ISR Capital gets approval for acquisition of mining asset


ISR CAPITAL’S long-drawn-out proposed acquisition of a rare-earth mining asset - in the works since June two years ago - is finally making progress, with shareholder approval on Tuesday.

At an extraordinary general meeting, 100 per cent of over 760 million shareholder votes were cast in favour of the acquisition of a 60 per cent stake in Tantalum Holding (Mauritius) (THM), which fully owns Tantalum Rare Earth Malagasy SARLU (TREM). The latter has an exploration licence for a rare-earth mining concession in Madagascar.

ISR is acquiring the stake from REO Magnetic, a Singapore-registered private company, by issuing 747 million new shares, assigning a value of 0.4 Singapore cents to each of those shares for a deal valuation of S$3 million. But clarity is still wanting in various aspects, from the benefits of the deal to the direction of the company.

On when the company would start turning a profit, executive chairman Chen Tong predicted three years. This is based first on TREM’s exploration licence being renewed by the Madagascar government. The licence would be valid for three years, during which they would take necessary steps towards applying for a full mining licence. With the full mining licence, the firm would be able to start production immediately.

The renewal application was sent in December 2016 but the licence has not been renewed since. Mr Chen said they have not received any objections from the government so far. He also agreed that it is not confirmed as to whether the full mining licence would ultimately be granted to them.

If the exploration licence is not renewed, “we will consider (backup plans) but that will be the next steps”, said Mr Chen. “Now, we are still highly focused on making this transaction happen.”

The deal will also give REO controlling interest in ISR - the new shares represent 19 per cent of ISR’s enlarged share capital as at Oct 4. Currently, ISR’s single largest shareholder is Value Capital Asset Management with a 13.5 per cent stake. Mr Chen comes in second with an 11.2 per cent stake. He is also a director of THM.

Asked by The Business Times what REO’s plans might be after taking controlling interest, Mr Chen said “REO did not come to us to communicate about the company’s plans” but believed that next steps presented to the board of directors would be in the best interest of all the shareholders. He also confirmed there would be no change in the board of directors or management team for now.

Questions also linger on whether thorough homework has been done.

An independent valuation report by Behre Dolbear Australia Pty Limited lists the concession’s preferred value at US$44.5 million.
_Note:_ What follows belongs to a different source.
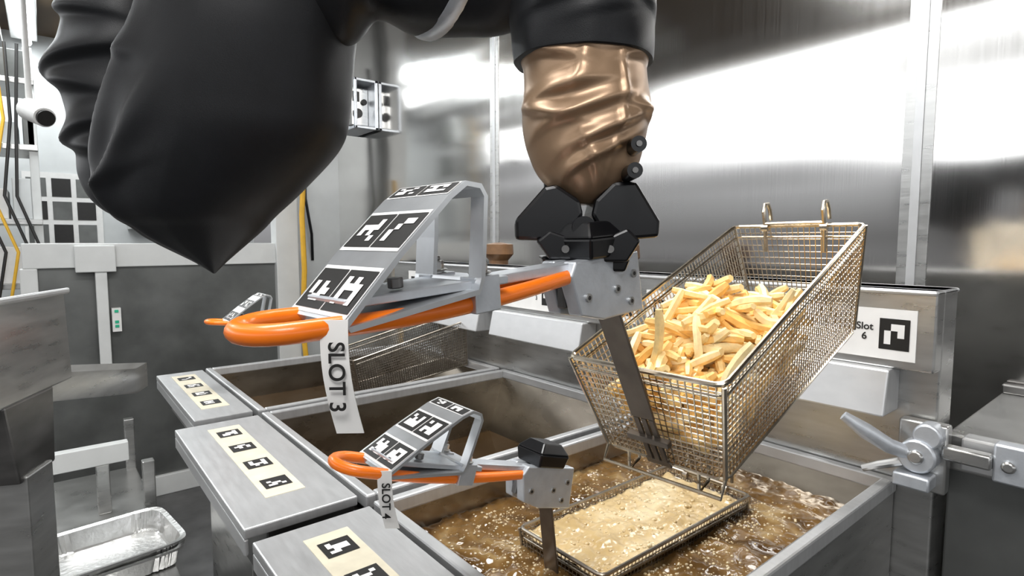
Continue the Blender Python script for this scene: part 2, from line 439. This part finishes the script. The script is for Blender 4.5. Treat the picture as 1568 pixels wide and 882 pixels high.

REO had paid 3.7 million euros (S$5.82 million) when it acquired the stake. If they had obtained access to such a valuable concession at a bargain, why sell? Mr Chen did not respond directly to this point.

ISR also said it engaged Ernst & Young (Mauritius) last year to perform financial due diligence. The report remains in the process.

Meanwhile, ISR has been on SGX’s watch list since December 2017 and share price has been tanking. Its counter was among last year’s worst performers which had ended the year down close to 80 per cent or more. Since starting this year at one Singapore cent, the share price has declined about 60 per cent. ISR stock has also been actively traded.

When pressed on the dismal stock price and factors driving trading activity, Mr Chen said: “We do not know, that’s the market forces.”